Practicing Success

Target Exam

CUET

Subject

History

Chapter

Ancient India: Thinkers, Beliefs and Buildings

Question:

"It seems to me a suicidal and indefensible policy to allow the country to be looted of original works of ancient art". Who gave this statement?

Options:

H.H. Cole

Colin Mackenzie

Walter Elliot

John Marshall

Correct Answer:

H.H. Cole

Explanation:

The correct answer is Option (1) → H.H. Cole

In 1854, Walter Elliot, the commissioner of Guntur (Andhra Pradesh), visited Amaravati and collected several sculpture panels and took them away to Madras. (These came to be called the Elliot marbles after him.) He also discovered the remains of the western gateway and came to the conclusion that the structure at Amaravati was one of the largest and most magnificent Buddhist stupas ever built. By the 1850s, some of the slabs from Amaravati had begun to be taken to different places: to the Asiatic Society of Bengal at Calcutta, to the India Office in Madras and some even to London. It was not unusual to find these sculptures adorning the gardens of British administrators. In fact, any new official in the area continued to remove sculptures from the site on the grounds that earlier officials had done the same.
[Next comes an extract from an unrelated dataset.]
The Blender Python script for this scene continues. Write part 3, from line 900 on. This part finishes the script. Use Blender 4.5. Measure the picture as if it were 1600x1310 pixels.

One of the few men who had a different point of view was an archaeologist named H.H. Cole. He wrote: “It seems to me a suicidal and indefensible policy to allow the country to be looted of original works of ancient art.” He believed that museums should have plaster-cast facsimiles of sculpture, whereas the originals should remain where they had been found. Unfortunately, Cole did not succeed in convincing the authorities about Amaravati, although his plea for in site preservation was adopted in the case of Sanchi.